The forensic vocabulary of Paul’s argument may, with just a little imagination, evoke courtroom imagery (like the judge, defendant, prosecutor, advocate, sentence, acquittal, gavels, and all). Conceiving of a sermon that points up the dramatic roles of the courtroom scene, putting your hearers in the role of the accused and literally declaring them righteous from the judge’s bench would point up the declaration of righteousness (“justified by His grace”) of Romans 3:24. What does a righteous judge do? She or he cannot simply shrug a shoulder and say, the crime does not matter, I am feeling generous today, you get to walk. The judge must be impartial, cannot be a respecter of persons (Romans 2:11), or discriminate (Romans 3:22-23), and, therefore, cannot be capricious or arbitrary, punishing some who deserve it but not all. All (Jews, Gentiles, Old Testament and New Testament folks) are found guilty before God’s holy standard, and He righteously condemns all in the blood of Jesus and righteously declares all righteous in the blood of Jesus in order that He might “show His righteousness” and “be just and the justifier of the one who has faith in Jesus” (Romans 3:26). The sentencing and actual execution of the sentence happens at Calvary. All die there, and the declaration of righteousness, innocence, and justification for all is also confirmed in Christ’s death on your behalf as a free gift (Romans 5:12-17).

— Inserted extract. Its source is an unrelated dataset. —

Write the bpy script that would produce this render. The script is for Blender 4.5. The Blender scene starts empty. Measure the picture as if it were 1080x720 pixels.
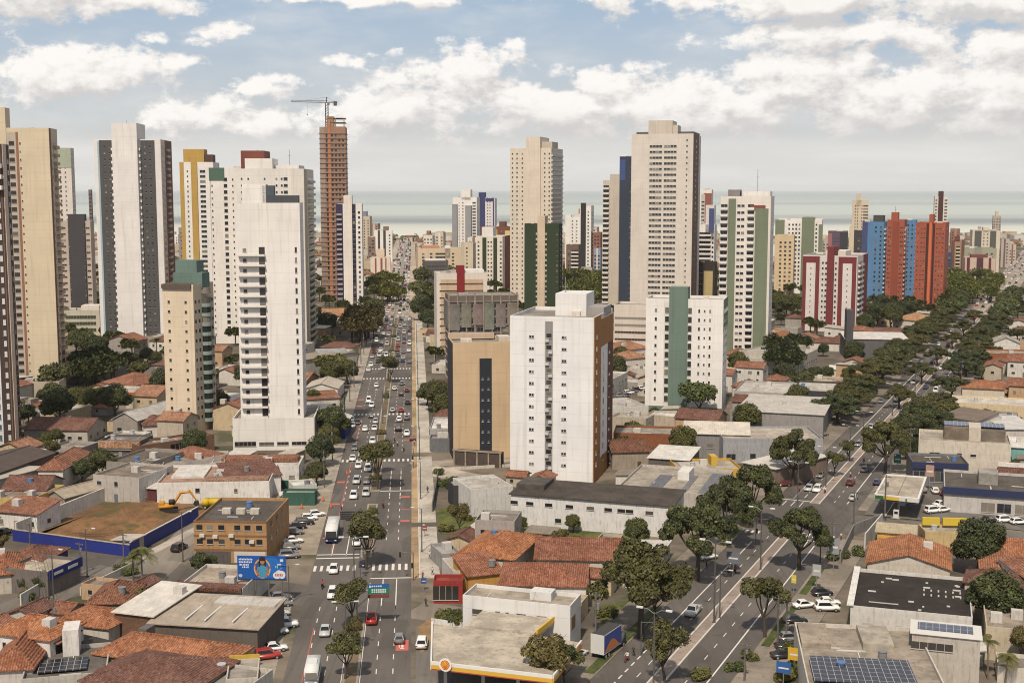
import bpy, math, random
from mathutils import Vector, Matrix
R = random.Random(7)
rad = math.radians
S = bpy.context.scene
COL = S.collection
# ------------------------------------------------------------------ camera
F = 1350.0; H = 75.0; PITCH = math.atan(160.5 / F)
cam = bpy.data.objects.new("camera", bpy.data.cameras.new("camera"))
COL.objects.link(cam); S.camera = cam
cam.location = (0, 0, H); cam.rotation_euler = (rad(90) - PITCH, 0, 0)
cam.data.sensor_width = 36; cam.data.lens = 45.0
cam.data.clip_start = 1; cam.data.clip_end = 200000
# ------------------------------------------------------------------ light
SUN_EL, SUN_AZ = 52, 194           # degrees; azimuth clockwise from the view direction
S.view_settings.view_transform = 'Standard'; S.view_settings.look = 'None'
S.view_settings.exposure = 0.06; S.view_settings.gamma = 1.0
sun = bpy.data.objects.new("sun", bpy.data.lights.new("sun", 'SUN')); COL.objects.link(sun)
sun.data.energy = 4.3; sun.data.angle = rad(2.5); sun.data.color = (1.0, 0.885, 0.74)
_a = rad(SUN_AZ); _e = rad(SUN_EL)
_sd = Vector((math.sin(_a) * math.cos(_e), math.cos(_a) * math.cos(_e), math.sin(_e)))
sun.rotation_euler = _sd.to_track_quat('Z', 'Y').to_euler()
W = bpy.data.worlds.new("World"); S.world = W; W.use_nodes = True
WN = W.node_tree; WN.nodes.clear()
SKY_STRENGTH = 0.065

class NT:
    """small helper for node maths"""
    def __init__(s, t): s.t = t
    def new(s, k, **kw):
        n = s.t.nodes.new(k)
        for a, b in kw.items(): setattr(n, a, b)
        return n
    def put(s, inp, v):
        if v is None: return
        if hasattr(v, 'is_linked'): s.t.links.new(v, inp)
        else: inp.default_value = v
    def m(s, op, a, b=None, c=None, clamp=False):
        n = s.new('ShaderNodeMath', operation=op, use_clamp=clamp)
        s.put(n.inputs[0], a); s.put(n.inputs[1], b); s.put(n.inputs[2], c)
        return n.outputs[0]
    def mix(s, f, a, b, mode='MIX'):
        n = s.new('ShaderNodeMix', data_type='RGBA', blend_type=mode)
        s.put(n.inputs['Factor'], f); s.put(n.inputs[6], a if hasattr(a, 'is_linked') else (*a[:3], 1)); s.put(n.inputs[7], b if hasattr(b, 'is_linked') else (*b[:3], 1))
        return n.outputs[2]
    def noise(s, vec, scale, detail=4, rough=.55, dist=0.0):
        n = s.new('ShaderNodeTexNoise'); s.put(n.inputs['Vector'], vec)
        n.inputs['Scale'].default_value = scale; n.inputs['Detail'].default_value = detail
        n.inputs['Roughness'].default_value = rough; n.inputs['Distortion'].default_value = dist
        return n.outputs['Fac']
    def mapping(s, vec, sc=(1, 1, 1), loc=(0, 0, 0), rot=(0, 0, 0)):
        n = s.new('ShaderNodeMapping'); s.put(n.inputs['Vector'], vec)
        n.inputs['Scale'].default_value = sc; n.inputs['Location'].default_value = loc; n.inputs['Rotation'].default_value = rot
        return n.outputs[0]
    def sstep(s, v, a, b):
        n = s.new('ShaderNodeMapRange', interpolation_type='SMOOTHSTEP'); s.put(n.inputs[0], v)
        n.inputs[1].default_value = a; n.inputs[2].default_value = b
        return n.outputs[0]
    def lin(s, v, a, b, c=0.0, d=1.0):
        n = s.new('ShaderNodeMapRange'); s.put(n.inputs[0], v)
        for i, q in enumerate((a, b, c, d)): n.inputs[1 + i].default_value = q
        return n.outputs[0]
    def comb(s, x, y, z):
        n = s.new('ShaderNodeCombineXYZ')
        for i, q in enumerate((x, y, z)): s.put(n.inputs[i], q)
        return n.outputs[0]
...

That all is key here. It is how Paul encompasses God’s righteousness, revealed in Christ, apart from the Law, as righteous and consistent for all believers in God’s promise for all times and places (indeed, he goes on to prove his point further with the example of Abraham just a few sentences after our pericope). Christ’s blood is for all. And as a preacher, you get to deliver that in the second person singular for each and every one of your hearers individually, and in the second person plural, the all y’all, as well. It was for Abraham, for Moses, and for Adam. It is for the disciples. The promise is for you and your children, for all who are far off (Acts 2:39; Joel 2:32). You are included in that all, and so is your hearer.
The blood of Jesus is key here, too. Stick with it, preacher, otherwise you lose your ground and get into arguments and abstractions with nothing concrete to base your claims on. But the blood... that is real blood. It argues incarnation (God was made man in Christ). Blood is an actual thing. It is physical and corporeal. Blood is substitutionary, there is life in the blood, and that is what God used (Leviticus 17:11) and still uses in Christ for the life of the world (see John 6:51). The blood is the centerpiece of Christ’s person and work on behalf of you and the world. It is the gift you will not only proclaim but also distribute in the supper. It is the thing that has saved and will save your hearers. Keep a Romans 3 sermon bloody, whatever direction your sermon craft takes you.
Keep a Romans 3 sermon bloody, whatever direction your sermon craft takes you.
One final admonition, particular to the sermon crafted on the theme of faith, which the Romans 3 text invites. It will never do to talk about faith. You need to deliver the object of faith in order for faith to do what it does. Faith grips the gift. Faith, the organ of reception, receives what it is given and trusts the gift. So, do not talk about “the faith.” Rather, deliver the gift faith trusts, and that is the Jesus the text reveals. Here, the redeemer, the propitiation, the one whose blood has ransomed, has appeased, has forgiven, has counted as righteous all who receive it as the gift it is. Faith never waves its own flag saying, “Look how big my faith is.” Faith only ever talks about the one it trusts, the thing it has received. When you are crafting your sermon, notice how and when you talk about faith, trust, and belief. Is there a way to modify your manuscript such that you substitute that talk, instead, with the Lord Jesus, the gifts He gives? Try it. It will help your people!
God bless your celebration of Reformation. And thanks be to God for His continual preservation of the Gospel, which you have the great privilege to deliver to His people.